Verehrte Anwesende, liebe Mitbürgerinnen und Mitbürger,
am Volkstrauertag, wenn in Deutschland die Fahnen auf Halbmast wehen, gedenken wir der deutschen Kriegstoten und Opfer der Gewaltherrschaft aller Nationen. Wir begehen in diesem Jahr einen bedeutenden Jahrestag, das Ende des Zweiten Weltkrieges vor 70 Jahren. 1945 befreiten die Alliierten Deutschland vom Nationalsozialismus und beendeten damit das Sterben auf den Schlachtfeldern, in den Vernichtungslagern und in den ausgebombten Städten.
Sind wir also, wenn wir der Kriegstoten des 20. Jahrhunderts gedenken, in einer weit zurückliegenden Vergangenheit, die uns ohne Berührungspunkte zum Hier und Jetzt nicht mehr ängstigen muss? Die Schreckensbilder in den Abendnachrichten machen rasch deutlich, dass die Welt auch heute nicht vom Frieden regiert wird und Menschen nach wie vor unter Hunger, Krieg und Verfolgung leiden. So sind unsere Gedanken in diesem Jahr auch bei allen Opfern von Konflikten auf dieser Welt. Um die Fehler von gestern nicht zu wiederholen, lohnt sich ein Blick in die Geschichte. Indem wir die Toten und die Orte des Schreckens nicht vergessen, wird ein unerlässlicher Beitrag zum Frieden und zur Demokratie in der Gegenwart geleistet.
Die Notwendigkeit, der Toten zu gedenken, wird in Anbetracht der Feinde unserer Demokratie erneut deutlich. Viele der terroristischen Gruppen, die auch auf junge Menschen eine hohe Anziehungskraft ausüben, sehen im europäischen Integrationsprozess die Wurzel allen Übels. Richtig ist, dass die Europäische Union vor großen Herausforderungen steht, wodurch sie regelmäßig auch unter Legitimierungszwang gerät. Die Notwendigkeit des europäischen Zusammengehens lässt sich wohl kaum eindrucksvoller unter Beweis stellen, als durch einen Blick auf das 20. Jahrhundert. Erst das Zusammenrücken der Nationen hat einen verlässlichen Frieden ermöglicht, welcher zuvor nicht möglich schien. Die Kriegsgräber von Millionen Toten mahnen die Lebenden und sind deshalb bedeutender Teil unserer europäischen Identität. Auch deshalb dürfen wir sie nicht radikalen Europagegnern, Extremisten und Nationalisten überlassen.

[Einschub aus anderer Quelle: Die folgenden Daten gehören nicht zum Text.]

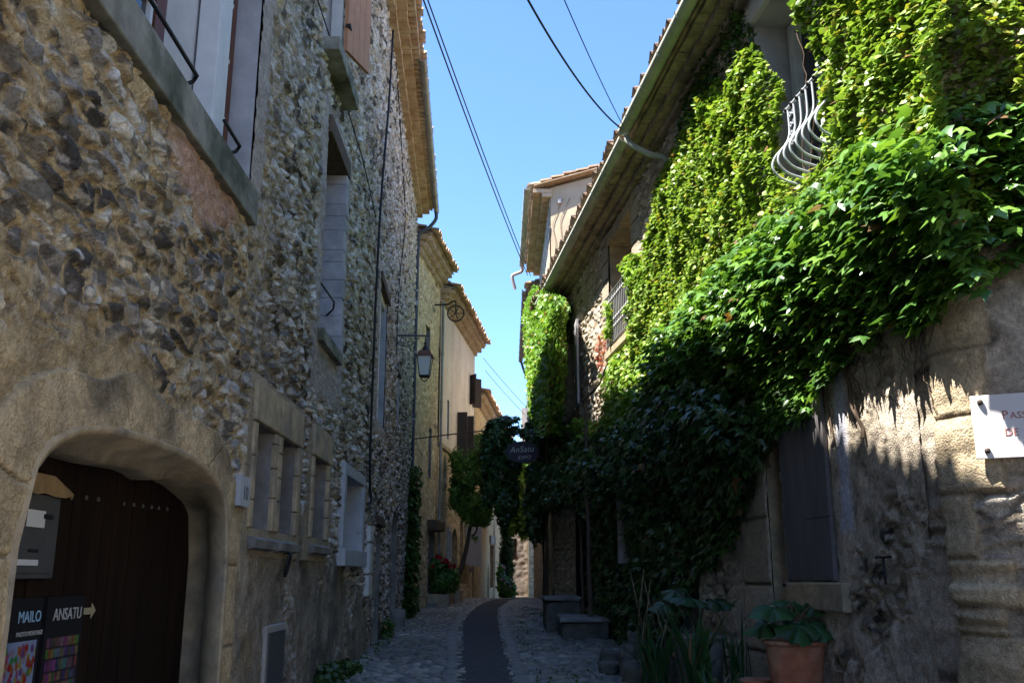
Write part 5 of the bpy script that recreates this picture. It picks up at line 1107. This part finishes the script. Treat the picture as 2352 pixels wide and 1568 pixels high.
m = MB(); a = on_depth(1100, 990, 27.2); b = on_depth(1250, 985, 26.5); m.tube(bez([LW.P(27, 5.4, 0), a, on_depth(1175, 985, 27), b, AW.P(25.5, 5.6, 0)], 6), .02, 5); m.tube(bez([on_depth(1145, 985, 27), on_depth(1150, 1080, 27), on_depth(1158, 1180, 27)], 5), .02, 5); m.build('stems', M['bark'], t)
# small pruned conifer by the planter
tb = np.array([-2.0, 33.0, G(33) + .35])
t = thing('juniper_tree', 'small juniper with thin leaning trunk and feathery bright green crown by the plastered house', 'tree', tb)
tp = [tb, on_depth(1064, 1290, 33), on_depth(1078, 1220, 33), on_depth(1085, 1160, 33), on_depth(1080, 1080, 33), on_depth(1085, 1020, 33)]
m = MB().tube(bez(tp, 6), list(np.linspace(.09, .03, 31)), 8)
for x, y in ((1050, 1110), (1110, 1130), (1065, 1060), (1100, 1080), (1100, 1200)): m.tube(bez([on_depth(1082, min(y + 60, 1230), 33), on_depth((1082 + x) / 2, y + 25, 33), on_depth(x, y, 33)], 4), .03, 5)
m.build('trunk', M['bark'], t)
rr = random.Random(12); bl = [blob(1085 + rr.uniform(-42, 48) * (1 if y > 1050 else .6), y, 33 + rr.uniform(-.4, .4), rr.uniform(10, 19), .35, rr.uniform(18, 32)) for y in np.linspace(1050, 1195, 36)] + [blob(x, y, 33, 13, .3, 22) for x, y in ((1102, 1012), (1108, 1040), (1098, 1055))] + [blob(1092, 1225, 33, 8, .15, 22), blob(1070, 1170, 33, 20, .4, 25)]
bl += [blob(x, y, 33, 14, .35, 26) for x, y in ((1112, 1120), (1118, 1160), (1110, 1185), (1058, 1150), (1125, 1135))]
crown('crown', bl, 24000, .17, t, NEEDLE, M['needles'], (.07, .15, .03), (.18, .32, .06), 81, up=.3, shell=.6, down=-.9)
# trees and shrubs further down
tb = on_depth(1262, 1365, 46); t = thing('linden_tree', 'light green leafy tree seen under the oval sign beyond the vine', 'tree', tb)
m = MB().tube([tb, on_depth(1250, 1250, 46), on_depth(1215, 1120, 46)], [.07, .06, .04], 7); m.tube([on_depth(1235, 1190, 46), on_depth(1188, 1160, 46)], .03, 5); m.build('trunk', M['bark'], t)
crown('crown', [blob(1195, 1100, 46, 22, .8, 40), blob(1185, 1165, 46, 22, .8, 45), blob(1205, 1200, 46, 14, .6, 35), blob(1205, 1070, 46, 14, .6, 25), blob(1178, 1200, 46, 12, .5, 30)], 3800, .2, t, SMALL, M['leaf'], (.07, .15, .02), (.15, .27, .04), 91)
tb = np.array([-.25, 50, .3]); t = thing('cypress_tree', 'slim dark columnar cypress at the end of the street', 'tree', tb)
MB().tube([tb, on_depth(1165, 1250, 50)], [.12, .05], 7).build('trunk', M['bark'], t)
crown('crown', [blob(1164, y, 50, 3 + 14 * min(1, (y - 1195) / 60) * (1 if y < 1330 else .8), .38, 22) for y in range(1205, 1365, 12)], 6500, .22, t, NEEDLE, M['needles'], (.02, .055, .02), (.05, .10, .03), 95, up=.2, shell=.5, down=-1.2)
def flowering(name, label, c, blobs, n, size, flowers, fcol, seed, group, cola=(.05, .12, .025), colb=(.11, .22, .04)):
    t = thing(name, label, 'shrub', c, group); crown('foliage', blobs, n, size, t, SMALL, M['leaf'], cola, colb, seed); r = np.random.default_rng(seed + 1); Pn, Nn, Tn = [], [], []
    for f in flowers:
        for k in range(9): d = unit(r.normal(0, 1, 3)); Pn.append(np.array(f) + d * .05); Nn.append(d); Tn.append(r.normal(0, 1, 3))
    leaves('flowers', np.array(Pn), np.array(Nn), np.array(Tn), np.full(len(Pn), .085), np.array(fcol) * r.uniform(.7, 1.3, (len(Pn), 1)), SMALL, M['petals'], t)
    m = MB()
    for k in range(5): p = blobs[k % len(blobs)][0]; m.tube(bez([c, (np.array(c) + p) / 2 + r.normal(0, .05, 3), p], 4), .012, 5)
    m.build('stems', M['bark'], t)
sc = np.array([-2.45, 30.6, G(30.6) + .3]); flowering('rose_bush', 'rose bush with crimson flowers in the stone planter below the plastered house', sc, [blob(1015, 1330, 30.8, 26, .5, 30), blob(1000, 1310, 30.8, 14, .4, 28), blob(1035, 1325, 30.8, 18, .4, 32), blob(1010, 1290, 30.8, 16, .3, 18)], 2600, .12, [on_depth(x, y, 30.3) for x, y in ((1004, 1277), (1012, 1281), (1026, 1284), (1029, 1290), (1043, 1300), (1034, 1300), (995, 1300), (1018, 1288))], (.45, .01, .05), 101, 'flowering shrubs')
sc = np.array([-.4, 47, .4]); flowering('oleander_bush', 'pink-flowered oleander at the foot of the far cypress', sc, [blob(1160, 1345, 47, 16, .5, 24), blob(1150, 1320, 47, 8, .3, 30), blob(1175, 1350, 47, 10, .4, 18)], 1200, .16, [on_depth(x, y, 46.5) for x, y in ((1156, 1300), (1158, 1303), (1152, 1330), (1160, 1338), (1172, 1345))], (.55, .28, .33), 111, 'flowering shrubs')
t = thing('weed_tuft', 'low weeds growing at the foot of the left wall beside the cabinet', 'plant', (-2.25, 12.6, G(12.6)))
crown('leaves', [((-2.25, 11.8 + k * .42, G(12) + .14), (.16, .3, .2 - .02 * k)) for k in range(5)], 900, .075, t, SMALL, M['leaf'], (.03, .07, .02), (.07, .14, .03), 121)
t = thing('weed_tuft', 'small weeds with a pink bloom by the recessed doorway of the left house', 'plant', LW.P(19, G(19), .2)); p = LW.P(18.9, G(19) + .2, .18)
crown('leaves', [(p, (.12, .3, .25))], 300, .07, t, SMALL, M['leaf'], (.04, .09, .02), (.09, .18, .03), 123)
leaves('flowers', p + np.random.default_rng(5).normal(0, .05, (10, 3)) + np.array([.1, 0, .02]), np.random.default_rng(6).normal(0, 1, (10, 3)), np.random.default_rng(7).normal(0, 1, (10, 3)), np.full(10, .06), np.tile([.5, .2, .25], (10, 1)), SMALL, M['petals'], t)
r = np.random.default_rng(77); n = 6000; gyv = r.uniform(10.5, 30, n); side = r.random(n); lx, rx = strip_x(gyv)
gxv = np.where(side < .3, LW.c(gyv) + .06 + np.abs(r.normal(0, .12, n)), np.where(side < .6, AW.c(gyv) - .1 - np.abs(r.normal(0, .25, n)), rx + .2 + r.random(n) * 1.4))
k = (fbm(gxv * 1.5, gyv * 1.2, 9, 3) > -.02) & (gxv < AW.c(gyv) - .05); gxv, gyv = gxv[k], gyv[k]; n = len(gxv)
tag(leaves('ground_weeds', np.stack([gxv, gyv, G(gyv) + .05], -1), r.normal(0, .5, (n, 3)) + [0, -.3, .7], r.normal(0, .6, (n, 3)) + [0, 0, .8], .035 * r.uniform(.5, 1.3, n), greens(n, (.03, .07, .02), (.08, .15, .03), 0, 3), SMALL, M['leaf'], None), 'low weeds and moss tufts between the cobbles and along the wall feet', 'weeds', kind='stuff')
# planters and bench blocks by the left houses
for x0, x1, y0, y1, h, lb in ((-2.62, -1.95, 30.1, 32.2, .42, 'stone planter trough holding the rose bush'), (-2.2, -1.72, 32.4, 34.0, .45, 'square stone planter at the foot of the juniper')):
    t = thing('stone_planter', lb, 'planter', ((x0 + x1) / 2, (y0 + y1) / 2, G(y0)), 'stone planters on the left'); z = G(y0)
    m = MB(); m.box(x0, x1, y0, y0 + .1, z, z + h); m.box(x0, x0 + .1, y0 + .1, y1, z, z + h); m.box(x1 - .1, x1, y0 + .1, y1, z, z + h); m.box(x0 + .1, x1 - .1, y1 - .1, y1, z, z + h); m.build('trough', M['dressed'], t, jit=.015); MB().box(x0 + .1, x1 - .1, y0 + .1, y1 - .1, z, z + h - .06).build('soil', M['soil'], t)

# oval sign hung over the street
c = on_depth(1200, 1038, 25.6); t = thing('oval_sign', 'dark purple oval sign lettered ANSATU EXPO hanging in the vine over the street', 'sign', c)
m = MB(); n = 40; v = [(c[0] + .47 * math.cos(a), c[1] + d, c[2] + .30 * math.sin(a)) for d in (-.02, .02) for a in np.linspace(0, 2 * math.pi, n + 1)[:-1]]
m.add(v, [tuple(range(n)), tuple(range(2 * n - 1, n - 1, -1))] + [(i, i + n, (i + 1) % n + n, (i + 1) % n) for i in range(n)]); m.build('board', M['purple'], t, bev=.008)
text('lettering', 'AnSatu', .23, (c[0] - .02, c[1] - .022, c[2] + .0), (1, 0, .06), (0, -1, 0), M['greytext'], t, .003, 'CENTER', .25); text('lettering', 'EXPO', .14, (c[0] + .05, c[1] - .022, c[2] - .19), (1, 0, .06), (0, -1, 0), M['greytext'], t, .003, 'CENTER', .2)
m = MB(); m.tube([(c[0] - .3, c[1], c[2] + .24), (c[0] - .3, c[1], c[2] + .5)], .008, 5); m.tube([(c[0] + .3, c[1], c[2] + .24), (c[0] + .3, c[1], c[2] + .5)], .008, 5); m.tube([(c[0] - .5, c[1], c[2] + .5), AW.P(25.6, c[2] + .5, 0)], .02, 6); m.build('hanger', M['iron'], t)

# overhead wires
def wire(label, pts, r, g='overhead wires'): return tag(MB().tube(bez(pts, 10), r, 5).build('overhead_wire', M['cable']), label, 'wire', g)
def sagged(a, b, sag, n=7): return [np.array(a) + (np.array(b) - np.array(a)) * i / (n - 1) - np.array([0, 0, sag * 4 * (i / (n - 1)) * (1 - i / (n - 1))]) for i in range(n)]
A = on_depth(958, -40, 14); B = on_depth(1212, 632, 33.5); wire('left strand of the close wire pair slanting from left eave to gabled house', sagged(A, B, .15), .016)
A = on_depth(968, -40, 14); B = on_depth(1219, 634, 33.5); wire('right strand of the close wire pair slanting from left eave to gabled house', sagged(A, B, .12), .014)
E_ = AW.P(14.75, 8.95, .62)
wire('sagging black wire ending at the gutter joint of the ivy house, the thicker lower one', sagged(on_depth(1190, -40, 9), E_, .22), .014)
wire('thin straight wire ending at the gutter joint of the ivy house, the upper one', sagged(on_depth(1283, -30, 9), E_ + np.array([.02, 0, .02]), .06), .007)
wire('faint distant wire beyond the plastered roof, the upper one', sagged(on_depth(1110, 822, 40), on_depth(1214, 940, 45), .05), .012)
wire('faint distant wire beyond the plastered roof, the lower one', sagged(on_depth(1114, 850, 40), on_depth(1212, 958, 45), .05), .012)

Lassen Sie uns deshalb auch gemeinsam dem Volksbund Deutsche Kriegsgräberfürsorge danken. Der VdK liefert seit fast 100 Jahren einen wichtigen Beitrag. Er erhält und pflegt im Auftrag der Bundesregierung Ruhestätten von Soldaten als Mahnmale gegen Krieg und Gewaltherrschaft. In 45 Staaten und auf derzeit 832 Friedhöfen gibt er den Toten ein Grab und ermöglicht damit ein Abschiednehmen, ein Trauern und Erinnern.
Siebzig Jahre Kriegsende, das sind auch Jahrzehnte seit dem Beginn der deutschen Teilung, die Familien, Freunde, ja ganze Gemeinden auseinander riss. Der Osten Europas, der bis 1990 vom Sowjetkommunismus beherrscht wurde, konnte erst mit dem Fall der Berliner Mauer zusammenwachsen und am europäischen Integrationsprozess teilhaben. Mit dem Sieg von Freiheit und Demokratie in den weitgehend friedlichen Umbrüchen vor 25 Jahren begann ein neues Zeitalter für Europa. Indem wir an diejenigen erinnern, denen diese universellen Werte nicht zuteilwurden, unterstreichen wir ihre Bedeutung als ein hohes und schützenswertes Gut. Hierin sehe ich eine unserer vordringlichsten Aufgaben, nicht nur am Volkstrauertag.